Councillors are needed who do not think that by directing all transport to Wigan, or forcing people to hang around in Leigh or Tyldesley, it will make people do business there.

We have already seen the ruling Labour councillors’ current attitude, when they directed the borough’s profits from Manchester Airport PLC into renovating Wigan Town Hall, money that could have been used to regenerate other areas, such as Tyldesley, as the small opposition on the council wanted.

Wigan may have tried to engineer a success for the busway, but will it really be the start of a network of concrete railways? I very much doubt it.
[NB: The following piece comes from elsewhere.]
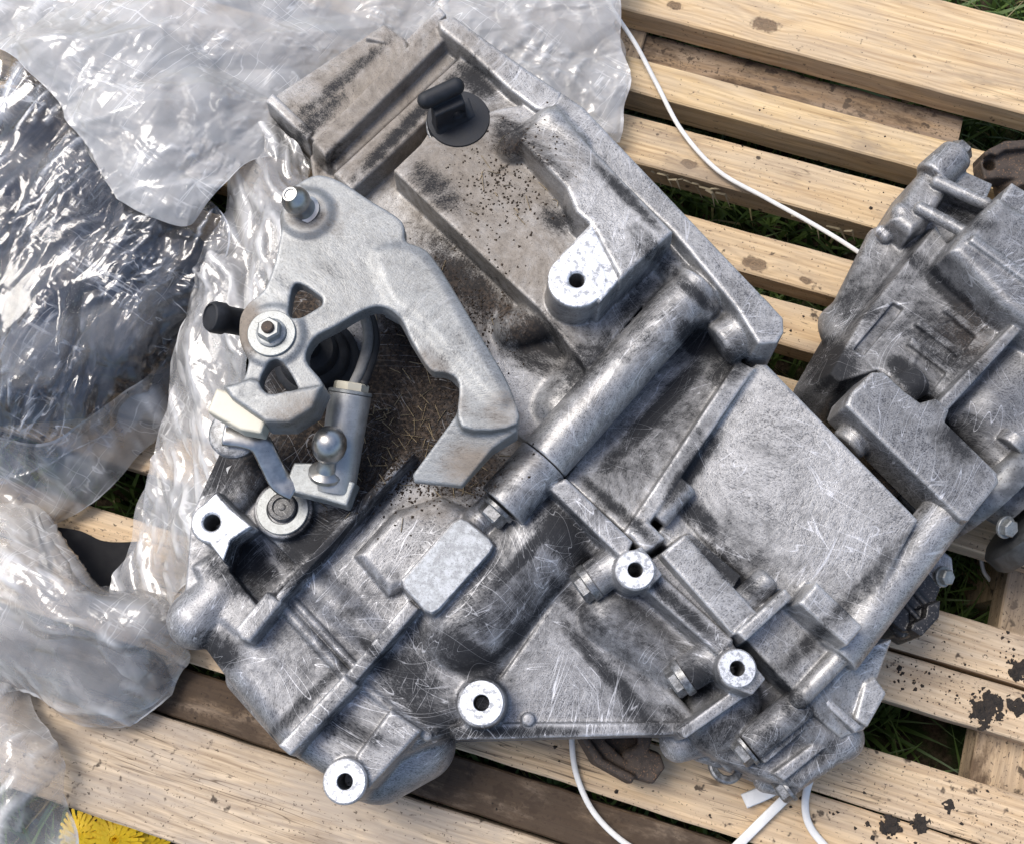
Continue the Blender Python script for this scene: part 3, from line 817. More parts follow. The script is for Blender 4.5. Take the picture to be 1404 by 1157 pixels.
# -------- gear case: the lower left casting
G = [
    poly([(262, 705), (310, 600), (350, 470), (440, 325), (600, 500), (722, 612), (745, 650), (640, 720), (480, 740), (350, 832), (250, 845)], 84, 18, 4, 4),
    poly([(280, 790), (380, 800), (560, 630), (740, 690), (790, 800), (690, 930), (628, 1000), (520, 1050), (455, 1068), (385, 1025), (320, 945), (262, 865)], 86, 18, 17, 6, .1),
    # long ribs along the case and the cross ridges
    poly([(559, 613), (568, 621), (384, 824), (378, 816)], 103, 60, 2.0, 2), poly([(366, 810), (386, 826), (342, 880), (330, 876), (322, 862)], 104, 40, 3.5, 2),
    poly([(560, 822), (574, 834), (485, 938), (472, 926)], 103, 60, 2.2, 2), poly([(472, 924), (490, 940), (398, 1036), (381, 1022)], 105, 60, 3.5, 2),
    cap((386, 829, 86), (478, 930, 88), 8, 8, 3), cap((398, 818, 86), (492, 920, 87), 6, 6, 2),
    cap((492, 935, 84), (586, 1008, 84), 8, 8, 3), cap((502, 922, 82), (598, 1000, 82), 6, 6, 2),
    cap((360, 840, 78), (300, 770, 78), 9, 9, 4), cap((350, 852, 76), (285, 786, 76), 6, 6, 2),
    cap((350, 880, 72), (425, 985, 72), 34, 28, 8), cap((430, 800, 76), (520, 880, 76), 30, 30, 8), cap((330, 930, 60), (395, 1010, 60), 20, 16, 5),
    # smooth pads and label block
    poly([(486, 760), (542, 700), (605, 680), (648, 700), (566, 800), (532, 815)], 95, 60, 8, 5),
    poly([(549, 794), (560, 783), (620, 715), (631, 709), (641, 713), (671, 737), (677, 747), (672, 758), (603, 835), (592, 842), (582, 837), (554, 806)], 110, 70, 1.0, 3),
    cap((640, 856, 66), (752, 728, 72), 78, 74, 5), cap((700, 850, 58), (770, 770, 62), 60, 56, 8),
    cap((655, 715, 92), (740, 640, 98), 22, 22, 6),
    # triangular web, rim and round bosses
    poly([(618, 1008), (690, 925), (785, 790), (802, 812), (948, 1000), (935, 1008)], [84, 84, 86, 86, 84, 84], 64, 2, 6),
    poly([(616, 998), (640, 992), (936, 990), (942, 1006), (625, 1014)], 87, 52, 2, 4),
    cap((800, 815, 82), (945, 985, 80), 9, 9, 4),
    boss(660, 963, 111, 33, 60, 6, 1.0, 1.2), hole(660, 963, 111, 11, 28),
    poly([(494, 925), (560, 858), (628, 916), (612, 975), (588, 1008)], 84, 50, 5, 4),
    poly([(436, 1000), (484, 940), (575, 990), (520, 1062), (452, 1066)], 78, 30, 5, 4),
    poly([(488, 1036), (536, 972), (578, 1001), (506, 1080)], 95, 40, 4, 3),
    boss(473, 1071, 99, 31, 40, 4, 1.0, 1.05), hole(473, 1071, 99, 11, 28),
    cap((520, 1045, 40), (575, 1020, 42), 55, 50, 6),
    # left end with its domed knob and ear
    cap((271, 849, 74), (325, 795, 70), 41, 38, 3),
    poly([(262, 775), (300, 750), (350, 785), (388, 830), (335, 884), (296, 850)], 88, 30, 6, 4),
    boss(290, 716, 111, 29, 50, 2, .8, 1.02), poly([(278, 690), (296, 672), (316, 694), (346, 722), (333, 731), (318, 742), (308, 772), (286, 744)], 110, 60, 1.5, 2), poly([(322, 742), (352, 720), (400, 770), (350, 830), (310, 780)], 95, 72, .5, 2, 0, True), hole(290, 716, 111, 11.5, 28),
    boss(388, 698, 92, 40, 60, 4, 1, 1.1),
    cap((350, 650, 86), (320, 690, 84), 24, 20, 4),
    # joint flange with two more bosses
    cyl((689, 694, 108.6), (745.5, 630.5, 112), 37.4, 37.4, .8, 2),
    poly([(752, 668), (776, 655), (868, 742), (856, 768)], 119, 50, 2, 3),
    poly([(740, 690), (760, 672), (850, 770), (835, 785)], 96, 50, 4, 4),
    boss(871, 781, 125, 28, 60, 2, .8, 1.02), poly([(858, 760), (880, 748), (908, 787), (890, 806)], 124, 60, 1.5, 2), hole(871, 781, 125, 10.5, 28),
    poly([(884, 806), (908, 788), (1006, 877), (985, 897)], 112, 40, 2, 3), poly([(878, 775), (904, 759), (1004, 872), (986, 884)], 109, 40, 1.5, 2), boss(724, 986, 90, 9, 70, 2, 1.5, 1.1),
    poly([(850, 800), (890, 800), (985, 895), (945, 935), (830, 830)], 88, 40, 6, 5),
    cap((832, 845, 78), (918, 908, 76), 42, 38, 4),
    cyl((862, 760, 100), (810, 797, 96), 27, 26, 3, 4),
    cyl((1004, 882, 100), (938, 927, 94), 27, 25, 3, 4),
    boss(1011, 916, 123, 27, 60, 2, .8, 1.02), poly([(996, 892), (1018, 892), (1050, 930), (1032, 952), (1008, 944)], 122, 60, 1.5, 2), hole(1011, 916, 123, 10.5, 28),
    poly([(928, 1002), (940, 1012), (1020, 956), (1008, 944)], 100, 50, 1.5, 2),
    # end cover at the lower right
    poly([(935, 985), (1005, 905), (1096, 957), (1166, 1004), (1178, 1018), (1100, 1082), (1062, 1072), (985, 1042)], 74, 18, 6, 6),
    cap((985, 985, 66), (1000, 965, 66), 50, 46, 6),
    cyl((1026, 1022, 82), (1102, 960, 88), 23, 23, 3, 4),
    cap((1100, 985, 66), (1150, 1010, 66), 40, 34, 6),
    cap((1082, 1072, 60), (1150, 1025, 70), 17, 17, 4),
    poly([(1110, 950), (1165, 1000), (1180, 990), (1125, 938)], 88, 40, 3, 3),
    poly([(1036, 1034), (1106, 978), (1118, 988), (1050, 1046)], 84, 40, 2, 2), poly([(1060, 1060), (1140, 1000), (1150, 1010), (1076, 1070)], 79, 40, 2, 2), poly([(1128, 962), (1136, 955), (1182, 996), (1174, 1004)], 92, 40, 1.5, 2),
    cap((930, 1018, 56), (960, 1012, 58), 26, 24, 5), cyl((1010, 1030, 60), (990, 1046, 56), 16, 16, 1.5, 3), cap((960, 1030, 50), (985, 1040, 48), 14, 12, 3),
    cap((1050, 1068, 40), (1080, 1078, 42), 18, 14, 5),
]
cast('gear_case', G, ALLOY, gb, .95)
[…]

The elections are on May 5. We have a chance to return councillors who really want to transform the area, make living and commuting a more pleasant and easier experience than it is at present and not want grandiose schemes that are expensive, not good for the environment and are inconvenient to those of us who have no choice in the way we commute to our work.

John Stirzaker, Astley

Leigh Journal:

I NOTE that for the second consecutive week you have granted column space to the same correspondent making inaccurate and misleading comments on the guided busway.

First it was on the subject of the ’90 per cent unpopularity’ of the scheme and totally unsubstantiated claims of delays it will cause to traffic trying to reach the East Lancs Road.

Then it was scaremongering about the safety of the route for disabled and wheelchair users.

For the sake of clarity, the route is opening having successfully passed all the health and safety tests and with the support of the vast number of people that I talk to, who will be actually, like myself, using it on a daily basis.